Whilst making such calculations might be straightforward now, with electronic computers, in Flammarion’s day it was not so simple. Strasbourg Cathedral is famous for various things, including its magnificent clocks. The ‘third clock’ was constructed between 1837 and 1843, and it includes a specific display of dials that relate to the Easter computus (or, as the photograph below indicates, the Comput Ecclesiastique). In essence this part of the clock is a mechanical calculator, set up specifically to follow certain arithmetic operations that are defined by the rules laid down by the Roman Catholic Church in 1582 for the stipulation of when Easter Sunday is to occur in perpetuity.

This photograph (at left) was taken in 2009, as indicated by the digital display at the top. The dial at top left indicates the Cycle Solaire for the year, a number between 1 and 28, this being due to there being seven days in a week and four years in a basic leap-year cycle. (This also answers the question of How long must I keep this gorgeous printed wall calendar before I can use it again? with the answer being 28 years unless that interval bridges a century year which is not leap [i.e. 1900, 2100, 2200…]).

At upper right is the Nombre D’Or, or Golden Number: a year has a value between 1 and 19 in accord with the Metonic Cycle.

At lower left is the Dominical Letter: the letter attached to the first Sunday of any year given that January 1st is an A, except that in a leap year a letter is leaped on March 1st (hence the origin of the term ‘leap year’). This means that there are 14 possible values, as shown, half with two letters: one for January 1st to February 29th, the other for dates from March 1st onwards. Note that a small table of Dominical Letters features in the manuscript page at the head of this blog post.

At lower right is what is known as the Epact, a number taken from a table that may or not be changed in any century year subject to strict rules, and behind which lies a whole heap of confusion (even on the part of the designers of the Gregorian calendar, who appear not to have recognised the distinction between a solar day and a tithi). I will explain more about the table of epacts, when both you (dear reader) and I have a week or two to spare. For now, suffice it to say that the epact for any year is a value for the age of the ecclesiastical moon (not the real Moon in the sky) on January 1st, and it is this ecclesiastical moon that defines the ‘full moon’ in the mnemonic for Easter. Similarly, as I have recently mentioned elsewhere, the definition of the ‘equinox’ in that mnemonic is not the vernal equinox as defined by astronomers, but rather the ecclesiastical equinox, that being defined to be the whole of March 21st.

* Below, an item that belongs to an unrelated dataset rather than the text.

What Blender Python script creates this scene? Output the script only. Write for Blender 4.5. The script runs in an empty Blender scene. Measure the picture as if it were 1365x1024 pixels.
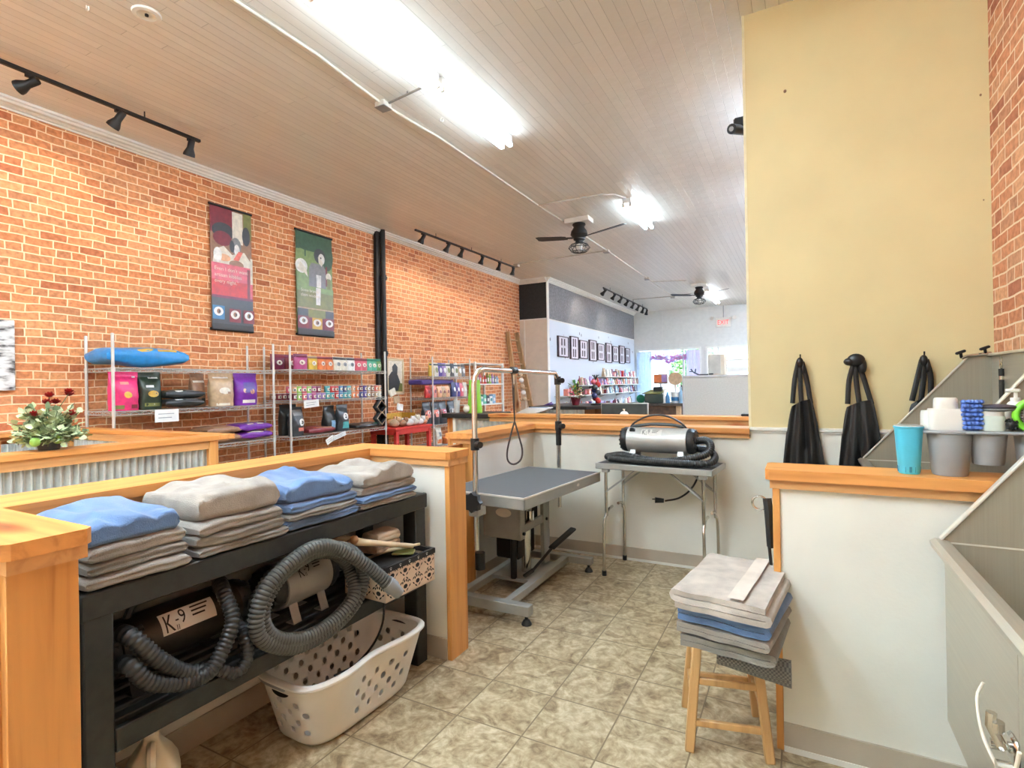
TUBE_E, FILL_E, FILL_COOL_E, SPOT_E, SKY_E, EXPO = 10, 46, 90, 9, 20, 1.3
import bpy, bmesh, math, random
from mathutils import Vector, Matrix, noise
R = math.radians
PI = math.pi
rnd = random.Random(7)
scene = bpy.context.scene
COL = scene.collection

# ------------------------------------------------------------------ materials
def lin(c):
    out = []
    for v in c[:3]:
        v = v / 255.0
        out.append(v / 12.92 if v <= 0.04045 else ((v + 0.055) / 1.055) ** 2.4)
    return tuple(out) + (1.0,)

MATS = {}
def newmat(name):
    m = bpy.data.materials.new(name)
    m.use_nodes = True
    nt = m.node_tree
    b = nt.nodes['Principled BSDF']
    MATS[name] = m
    return m, nt, b

def N(nt, t, **kw):
    n = nt.nodes.new(t)
    for k, v in kw.items():
        setattr(n, k, v)
    return n

def coords(nt, scale=(1, 1, 1), rot=(0, 0, 0), kind='Object'):
    tc = N(nt, 'ShaderNodeTexCoord')
    mp = N(nt, 'ShaderNodeMapping')
    mp.inputs['Scale'].default_value = scale
    mp.inputs['Rotation'].default_value = rot
    nt.links.new(tc.outputs[kind], mp.inputs['Vector'])
    return mp.outputs['Vector']

def ramp(nt, fac, stops, interp='LINEAR'):
    r = N(nt, 'ShaderNodeValToRGB')
    cr = r.color_ramp
    cr.interpolation = interp
    while len(cr.elements) < len(stops):
        cr.elements.new(0.5)
    for e, (p, c) in zip(cr.elements, stops):
        e.position = p
        e.color = c if len(c) == 4 else lin(c)
    nt.links.new(fac, r.inputs['Fac'])
    return r.outputs['Color']

def bump(nt, b, height, strength=0.3, dist=0.01):
    n = N(nt, 'ShaderNodeBump')
    n.inputs['Strength'].default_value = strength
    n.inputs['Distance'].default_value = dist
    nt.links.new(height, n.inputs['Height'])
    nt.links.new(n.outputs['Normal'], b.inputs['Normal'])

def plain(name, col, rough=0.5, metal=0.0, var=0.06, vscale=8.0, bmp=0.0, bscale=60.0, emit=0.0, coat=0.0, sheen=0.0, trans=0.0):
    """solid colour with a slight procedural variation"""
    m, nt, b = newmat(name)
    b.inputs['Roughness'].default_value = rough
    b.inputs['Metallic'].default_value = metal
    v = coords(nt)
    nz = N(nt, 'ShaderNodeTexNoise')
    nz.inputs['Scale'].default_value = vscale
    nz.inputs['Detail'].default_value = 4
    nt.links.new(v, nz.inputs['Vector'])
    lo = tuple(max(0, c * (1 - var)) for c in col)
    hi = tuple(min(255, c * (1 + var)) for c in col)
    c = ramp(nt, nz.outputs['Fac'], [(0.3, lo), (0.7, hi)])
    nt.links.new(c, b.inputs['Base Color'])
    if bmp:
        n2 = N(nt, 'ShaderNodeTexNoise')
        n2.inputs['Scale'].default_value = bscale
        n2.inputs['Detail'].default_value = 3
        nt.links.new(v, n2.inputs['Vector'])
        bump(nt, b, n2.outputs['Fac'], bmp, 0.004)
    if emit:
        b.inputs['Emission Color'].default_value = lin(col)
        b.inputs['Emission Strength'].default_value = emit
    if coat:
        b.inputs['Coat Weight'].default_value = coat
    if sheen:
        b.inputs['Sheen Weight'].default_value = sheen
    if trans:
        b.inputs['Transmission Weight'].default_value = trans
    return m

def wood(name, axis, light, dark, rough=0.45, knots=True):
    m, nt, b = newmat(name)
    sc = [22.0, 22.0, 22.0]
    sc['xyz'.index(axis)] = 1.3
    v = coords(nt, tuple(sc))
    nz = N(nt, 'ShaderNodeTexNoise')
    nz.inputs['Scale'].default_value = 1.0
    nz.inputs['Detail'].default_value = 6
    nz.inputs['Distortion'].default_value = 0.6
    nt.links.new(v, nz.inputs['Vector'])
    c = ramp(nt, nz.outputs['Fac'], [(0.28, dark), (0.5, light), (0.75, tuple(min(255, x * 1.05) for x in light))])
    if knots:
        s2 = [9.0, 9.0, 9.0]
        s2['xyz'.index(axis)] = 3.2
        v2 = coords(nt, tuple(s2))
        vo = N(nt, 'ShaderNodeTexVoronoi')
        vo.inputs['Scale'].default_value = 0.45
        nt.links.new(v2, vo.inputs['Vector'])
        k = ramp(nt, vo.outputs['Distance'], [(0.04, (128, 76, 40)), (0.10, (204, 144, 92)), (0.2, (255, 255, 255))])
        mx = N(nt, 'ShaderNodeMixRGB', blend_type='MULTIPLY')
        mx.inputs['Fac'].default_value = 0.85
        nt.links.new(c, mx.inputs['Color1'])
        nt.links.new(k, mx.inputs['Color2'])
        c = mx.outputs['Color']
    nt.links.new(c, b.inputs['Base Color'])
    b.inputs['Roughness'].default_value = rough
    bump(nt, b, nz.outputs['Fac'], 0.15, 0.003)
    return m

def brick(name, swap, tones, mortar):
    m, nt, b = newmat(name)
    tc = N(nt, 'ShaderNodeTexCoord')
    sep = N(nt, 'ShaderNodeSeparateXYZ')
    nt.links.new(tc.outputs['Object'], sep.inputs[0])
    cmb = N(nt, 'ShaderNodeCombineXYZ')
    nt.links.new(sep.outputs['Y' if swap else 'X'], cmb.inputs[0])
    nt.links.new(sep.outputs['Z'], cmb.inputs[1])
    nz = N(nt, 'ShaderNodeTexNoise')
    nz.inputs['Scale'].default_value = 3.0
    nz.inputs['Detail'].default_value = 3
    nt.links.new(cmb.outputs[0], nz.inputs['Vector'])
    sub = N(nt, 'ShaderNodeVectorMath', operation='SUBTRACT')
    sub.inputs[1].default_value = (0.5, 0.5, 0.5)
    nt.links.new(nz.outputs['Color'], sub.inputs[0])
    scl = N(nt, 'ShaderNodeVectorMath', operation='SCALE')
    scl.inputs['Scale'].default_value = 0.045
    nt.links.new(sub.outputs[0], scl.inputs[0])
    add = N(nt, 'ShaderNodeVectorMath', operation='ADD')
    nt.links.new(cmb.outputs[0], add.inputs[0])
    nt.links.new(scl.outputs[0], add.inputs[1])
    bt = N(nt, 'ShaderNodeTexBrick')
    bt.offset = 0.5
    bt.squash = 0.58
    bt.squash_frequency = 5
    bt.inputs['Scale'].default_value = 1.0
    bt.inputs['Brick Width'].default_value = 0.212
    bt.inputs['Row Height'].default_value = 0.076
    bt.inputs['Mortar Size'].default_value = 0.0062
    bt.inputs['Mortar Smooth'].default_value = 0.25
    bt.inputs['Color1'].default_value = (0, 0, 0, 1)
    bt.inputs['Color2'].default_value = (1, 1, 1, 1)
    bt.inputs['Mortar'].default_value = (0.5, 0.5, 0.5, 1)
    nt.links.new(add.outputs[0], bt.inputs['Vector'])
    n = len(tones)
    bc = ramp(nt, bt.outputs['Color'], [(i / (n - 1), t) for i, t in enumerate(tones)])
    n2 = N(nt, 'ShaderNodeTexNoise')
    n2.inputs['Scale'].default_value = 26
    n2.inputs['Detail'].default_value = 5
    nt.links.new(cmb.outputs[0], n2.inputs['Vector'])
    g = ramp(nt, n2.outputs['Fac'], [(0.3, (200, 185, 170)), (0.62, (255, 255, 255))])
    mm = N(nt, 'ShaderNodeMixRGB', blend_type='MULTIPLY')
    mm.inputs['Fac'].default_value = 0.8
    nt.links.new(bc, mm.inputs['Color1'])
    nt.links.new(g, mm.inputs['Color2'])
    # pale efflorescence patches left on the old brick
    n3 = N(nt, 'ShaderNodeTexNoise')
    n3.inputs['Scale'].default_value = 1.1
    n3.inputs['Detail'].default_value = 8
    nt.links.new(cmb.outputs[0], n3.inputs['Vector'])
    pf = ramp(nt, n3.outputs['Fac'], [(0.5, (0, 0, 0)), (0.75, (120, 120, 120))])
    wm = N(nt, 'ShaderNodeMixRGB')
    nt.links.new(pf, wm.inputs['Fac'])
    nt.links.new(mm.outputs[0], wm.inputs['Color1'])
    wm.inputs['Color2'].default_value = lin((226, 178, 140))
    fin = N(nt, 'ShaderNodeMixRGB')
    nt.links.new(bt.outputs['Fac'], fin.inputs['Fac'])
    nt.links.new(wm.outputs[0], fin.inputs['Color1'])
    fin.inputs['Color2'].default_value = lin(mortar)
    nt.links.new(fin.outputs[0], b.inputs['Base Color'])
    b.inputs['Roughness'].default_value = 0.9
    inv = N(nt, 'ShaderNodeMath', operation='SUBTRACT')
    inv.inputs[0].default_value = 1.0
    nt.links.new(bt.outputs['Fac'], inv.inputs[1])
    ad = N(nt, 'ShaderNodeMath', operation='MULTIPLY_ADD')
    nt.links.new(n2.outputs['Fac'], ad.inputs[0])
    ad.inputs[1].default_value = 0.5
    nt.links.new(inv.outputs[0], ad.inputs[2])
    bump(nt, b, ad.outputs[0], 0.5, 0.012)
    return m

T = 0.3048
def tile_floor():
    m, nt, b = newmat('floor_tile')
    tc = N(nt, 'ShaderNodeTexCoord')
    mp = N(nt, 'ShaderNodeMapping')
    mp.inputs['Location'].default_value = (4.262 * T, (-7.216 + 20) * T, 0)
    nt.links.new(tc.outputs['Object'], mp.inputs['Vector'])
    bt = N(nt, 'ShaderNodeTexBrick')
    bt.offset = 0.0
    bt.inputs['Scale'].default_value = 1.0
    bt.inputs['Brick Width'].default_value = T
    bt.inputs['Row Height'].default_value = T
    bt.inputs['Mortar Size'].default_value = 0.0036
    bt.inputs['Mortar Smooth'].default_value = 0.2
    bt.inputs['Color1'].default_value = (0.25, 0.25, 0.25, 1)
    bt.inputs['Color2'].default_value = (0.75, 0.75, 0.75, 1)
    nt.links.new(mp.outputs[0], bt.inputs['Vector'])
    # per-tile shift of the stone pattern
    sc = N(nt, 'ShaderNodeVectorMath', operation='SCALE')
    sc.inputs['Scale'].default_value = 9.0
    nt.links.new(bt.outputs['Color'], sc.inputs[0])
    ad = N(nt, 'ShaderNodeVectorMath', operation='ADD')
    nt.links.new(tc.outputs['Object'], ad.inputs[0])
    nt.links.new(sc.outputs[0], ad.inputs[1])
    n1 = N(nt, 'ShaderNodeTexNoise')
    n1.inputs['Scale'].default_value = 9
    n1.inputs['Detail'].default_value = 9
    n1.inputs['Roughness'].default_value = 0.68
    n1.inputs['Distortion'].default_value = 1.4
    nt.links.new(ad.outputs[0], n1.inputs['Vector'])
    c = ramp(nt, n1.outputs['Fac'], [(0.28, (106, 86, 62)), (0.41, (154, 135, 104)), (0.53, (186, 170, 138)), (0.70, (212, 200, 174))])
    n2 = N(nt, 'ShaderNodeTexNoise')
    n2.inputs['Scale'].default_value = 40
    n2.inputs['Detail'].default_value = 6
    nt.links.new(ad.outputs[0], n2.inputs['Vector'])
    g = ramp(nt, n2.outputs['Fac'], [(0.35, (214, 206, 194)), (0.6, (255, 255, 255))])
    mm = N(nt, 'ShaderNodeMixRGB', blend_type='MULTIPLY')
    mm.inputs['Fac'].default_value = 0.8
    nt.links.new(c, mm.inputs['Color1'])
    nt.links.new(g, mm.inputs['Color2'])
    fin = N(nt, 'ShaderNodeMixRGB')
    nt.links.new(bt.outputs['Fac'], fin.inputs['Fac'])
    nt.links.new(mm.outputs[0], fin.inputs['Color1'])
    fin.inputs['Color2'].default_value = lin((120, 104, 78))
    nt.links.new(fin.outputs[0], b.inputs['Base Color'])
    b.inputs['Roughness'].default_value = 0.42
    inv = N(nt, 'ShaderNodeMath', operation='SUBTRACT')
    inv.inputs[0].default_value = 1.0
    nt.links.new(bt.outputs['Fac'], inv.inputs[1])
    bump(nt, b, inv.outputs[0], 0.35, 0.004)
    return m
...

In the middle of the display is a dial labelled Indiction. I do not know why it appears on the Strasbourg clock in that it does not form a part of the Easter computus, although it is used in the derivation of what is called the Julian Date (which has nothing, really, to do with the Julian calendar). The Indiction was a 15-year taxation cycle introduced by the Romans, which continued for many centuries. It may have been included in the Strasbourg clock as a little protest against the fact that the Indication was eventually discontinued in 1806 (30-odd years before the clock was built) by Napoleon Bonaparte, when he effectively abolished the Holy Roman Empire.

*The answer is 5,700,000 years. Please submit a comment if you really want me to explain why.